Write out, word for word, every line from the first one through the line that holds "R = math.radians", and nothing else; skip the pictures.

▶ [Material]
════════

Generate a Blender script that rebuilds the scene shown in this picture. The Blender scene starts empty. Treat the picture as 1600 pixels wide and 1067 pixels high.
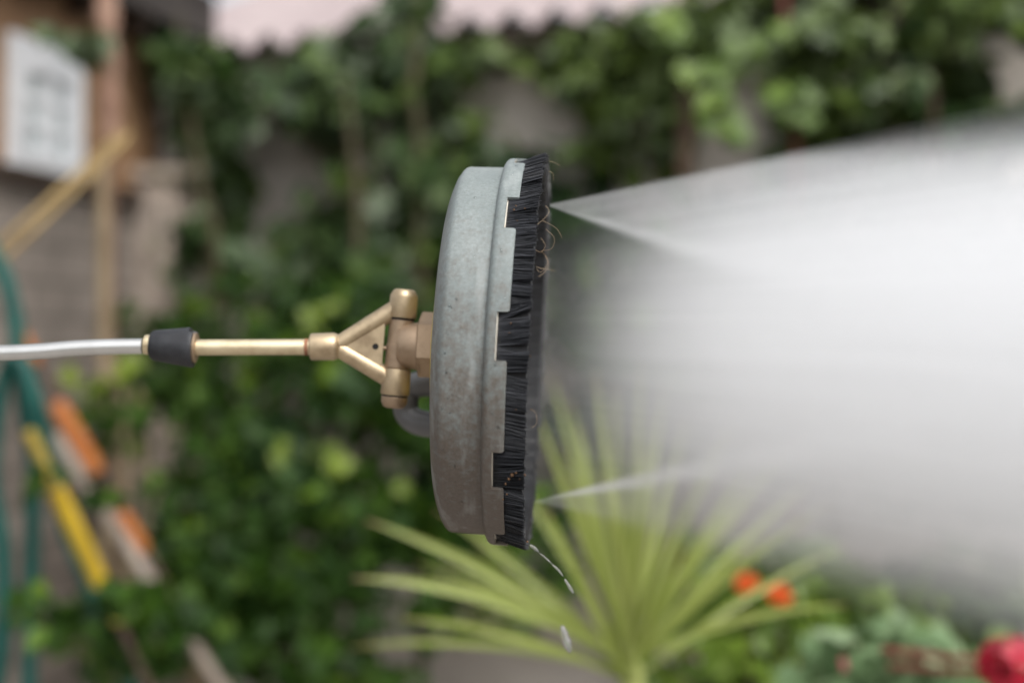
import bpy, math, random
import numpy as np
from mathutils import Vector, Matrix, noise

random.seed(11)
C = bpy.context.scene.collection
SC = bpy.context.scene
PI = math.pi
R = math.radians

# ------------------------------------------------------------------ camera, sky, sun, exposure
CAM_Z = 1.4
FPX = 50.0 / 36.0 * 1600.0
cam_d = bpy.data.cameras.new("camera")
cam = bpy.data.objects.new("camera", cam_d)
C.objects.link(cam)
cam.location = (0, 0, CAM_Z)
cam.rotation_euler = (R(90), 0, 0)
cam_d.lens = 50
cam_d.sensor_width = 36
cam_d.clip_start = 0.05
cam_d.clip_end = 500
cam_d.dof.use_dof = True
cam_d.dof.focus_distance = 1.10
cam_d.dof.aperture_fstop = 1.95
SC.camera = cam

SUN_EL, SUN_AZ = R(54), R(148)          # azimuth measured from +Y towards +X
w = bpy.data.worlds.new("World")
SC.world = w
w.use_nodes = True
nt = w.node_tree
sky = nt.nodes.new("ShaderNodeTexSky")
sky.sky_type = 'NISHITA'
sky.sun_disc = False
sky.sun_elevation = SUN_EL
sky.sun_rotation = SUN_AZ
sky.dust_density = 4.0
hs = nt.nodes.new("ShaderNodeHueSaturation")     # overcast: the blue is mostly gone
hs.inputs['Saturation'].default_value = 0.22
nt.links.new(sky.outputs[0], hs.inputs['Color'])
nt.links.new(hs.outputs[0], nt.nodes['Background'].inputs[0])
nt.nodes['Background'].inputs[1].default_value = 0.15
sd = bpy.data.lights.new("sun", 'SUN')
sd.energy = 1.2
sd.angle = R(30)
sd.color = (1.0, 0.97, 0.93)
sun = bpy.data.objects.new("sun", sd)
C.objects.link(sun)
sv = Vector((math.sin(SUN_AZ) * math.cos(SUN_EL), math.cos(SUN_AZ) * math.cos(SUN_EL), math.sin(SUN_EL)))
sun.rotation_euler = sv.to_track_quat('Z', 'Y').to_euler()
sun.location = (0, 0, 8)

SC.view_settings.view_transform = 'Standard'
SC.view_settings.look = 'None'
SC.view_settings.exposure = 0.55
SC.view_settings.gamma = 1
SC.render.engine = 'CYCLES'
SC.cycles.use_denoising = True
SC.cycles.max_bounces = 20
SC.cycles.volume_bounces = 10
SC.cycles.diffuse_bounces = 4
SC.cycles.transparent_max_bounces = 20
SC.cycles.volume_step_rate = 1.0
SC.cycles.sample_clamp_indirect = 6.0
SC.cycles.caustics_reflective = False
SC.cycles.caustics_refractive = False


# ------------------------------------------------------------------ helpers
def P(px, py, Y):
    """a point at depth Y that the photograph shows at (px, py)"""
    return Vector(((px - 800) / FPX * Y, Y, CAM_Z - (py - 533.5) / FPX * Y))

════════

▶ [Output of the exercise]
Generate a Blender script that rebuilds the scene shown in this picture. The Blender scene starts empty. Treat the picture as 1600 pixels wide and 1067 pixels high.
import bpy, math, random
import numpy as np
from mathutils import Vector, Matrix, noise

random.seed(11)
C = bpy.context.scene.collection
SC = bpy.context.scene
PI = math.pi
R = math.radians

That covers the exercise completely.